Monday, November 12, 2007

Lions for Lambs

The new Redford/Cruise/Streep movie is a rarity in Hollywood today: a movie for grown-ups that includes no sex, romance, or even much swearing. Yet this movie is still completely made for grown-ups. It's written more like a play in three locations interspersed in real time - a senator's office, a poli-sci professor's office, and a mountain in Afghanistan. There are only 6 real characters, and most of what they do is talk. Cruise is a young senator who is telling a veteran reporter, played with the expected brilliance of Streep, about how he planned a new "strategy" for winning the war on terror. He seems to be arguing all the standard points on that side of the argument, but he does it with a genuine attitude that is lacking in real-life politicians. Streep questions him at every point, and their discussion is a well-written debate on how the war should be fought and won. They bring in topics that always get pushed aside, like the role of the media in the war, and why the same questions keep getting asked.
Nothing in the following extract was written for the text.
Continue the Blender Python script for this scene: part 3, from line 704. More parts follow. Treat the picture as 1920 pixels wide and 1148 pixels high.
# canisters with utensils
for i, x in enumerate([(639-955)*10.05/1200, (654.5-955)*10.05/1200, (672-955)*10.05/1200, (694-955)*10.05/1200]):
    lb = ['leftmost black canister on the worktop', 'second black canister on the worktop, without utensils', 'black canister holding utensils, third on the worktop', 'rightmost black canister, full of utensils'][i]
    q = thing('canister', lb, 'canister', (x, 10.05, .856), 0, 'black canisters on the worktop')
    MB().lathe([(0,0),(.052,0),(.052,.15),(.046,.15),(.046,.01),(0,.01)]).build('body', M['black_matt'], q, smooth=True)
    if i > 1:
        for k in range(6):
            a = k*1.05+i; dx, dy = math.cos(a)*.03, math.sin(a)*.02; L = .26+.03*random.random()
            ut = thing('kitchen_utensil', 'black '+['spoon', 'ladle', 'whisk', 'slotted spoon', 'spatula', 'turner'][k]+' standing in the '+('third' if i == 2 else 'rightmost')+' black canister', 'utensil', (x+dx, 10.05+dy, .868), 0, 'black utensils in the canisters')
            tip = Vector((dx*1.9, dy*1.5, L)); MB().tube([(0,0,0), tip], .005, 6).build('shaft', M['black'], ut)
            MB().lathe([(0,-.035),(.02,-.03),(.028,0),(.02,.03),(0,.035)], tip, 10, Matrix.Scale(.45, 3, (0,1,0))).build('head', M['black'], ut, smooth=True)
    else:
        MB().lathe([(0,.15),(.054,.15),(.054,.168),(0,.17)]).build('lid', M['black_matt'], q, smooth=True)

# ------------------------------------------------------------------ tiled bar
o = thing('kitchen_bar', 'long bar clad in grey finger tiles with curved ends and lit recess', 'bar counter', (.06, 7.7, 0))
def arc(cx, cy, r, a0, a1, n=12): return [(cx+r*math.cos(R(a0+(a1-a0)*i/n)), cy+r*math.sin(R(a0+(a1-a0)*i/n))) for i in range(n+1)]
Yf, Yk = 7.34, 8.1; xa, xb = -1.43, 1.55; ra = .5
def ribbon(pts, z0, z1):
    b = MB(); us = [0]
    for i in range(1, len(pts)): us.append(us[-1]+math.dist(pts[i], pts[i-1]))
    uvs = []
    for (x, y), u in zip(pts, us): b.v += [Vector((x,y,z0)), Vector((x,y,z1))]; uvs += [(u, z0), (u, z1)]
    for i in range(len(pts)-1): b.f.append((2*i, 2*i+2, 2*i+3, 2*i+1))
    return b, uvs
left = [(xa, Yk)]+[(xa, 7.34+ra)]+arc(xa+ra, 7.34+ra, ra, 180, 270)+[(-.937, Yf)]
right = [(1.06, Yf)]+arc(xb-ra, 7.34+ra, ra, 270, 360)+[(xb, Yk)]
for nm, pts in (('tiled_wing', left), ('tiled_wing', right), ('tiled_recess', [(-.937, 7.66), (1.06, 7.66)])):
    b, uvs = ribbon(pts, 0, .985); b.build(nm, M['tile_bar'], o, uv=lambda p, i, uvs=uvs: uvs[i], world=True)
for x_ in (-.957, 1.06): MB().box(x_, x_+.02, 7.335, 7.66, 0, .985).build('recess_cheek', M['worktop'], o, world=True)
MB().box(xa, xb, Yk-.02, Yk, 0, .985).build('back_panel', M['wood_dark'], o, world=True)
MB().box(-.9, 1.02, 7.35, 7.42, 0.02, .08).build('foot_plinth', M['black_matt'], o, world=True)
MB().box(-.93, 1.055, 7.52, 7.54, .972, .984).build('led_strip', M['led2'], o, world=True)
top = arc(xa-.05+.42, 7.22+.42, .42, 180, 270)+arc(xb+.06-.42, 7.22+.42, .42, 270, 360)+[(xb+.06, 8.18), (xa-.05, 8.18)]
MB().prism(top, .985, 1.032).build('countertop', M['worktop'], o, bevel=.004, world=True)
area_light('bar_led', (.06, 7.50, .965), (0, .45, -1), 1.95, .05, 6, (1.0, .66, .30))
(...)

The second location is Redford (who also directed really well) talking to a student about why he's stopped attending his class. The kid, Andrew Garfield, is terrific holding his own against Redford. There are flashbacks to his presence in class, and he even gets to explain why he stopped buying Redford's argument's about the political landscape of today. When asked why Redford cares if he attends his class Redford tells him about 2 other students with the same potential as Garfield, who took a project Redford assigned and decided to enlist after they graduated. While Redford said he was "disappointed they enlisted, he revered their reasons for doing it." That is the final location, watching these two former students begin to take a snow-covered mountain in Afghanistan, implementing the new strategy Cruise is describing to Streep. Overall, the story is well choreographed, showing the real-time causes and effects of decisions in Washington, while recognizing that these are real people who are remembered by others back at home. The acting is terrific, and the movie doesn't try to preach as much as make you think about what you know and what questions aren't being asked. It didn't change my mind, but it definitely opened it a bit further.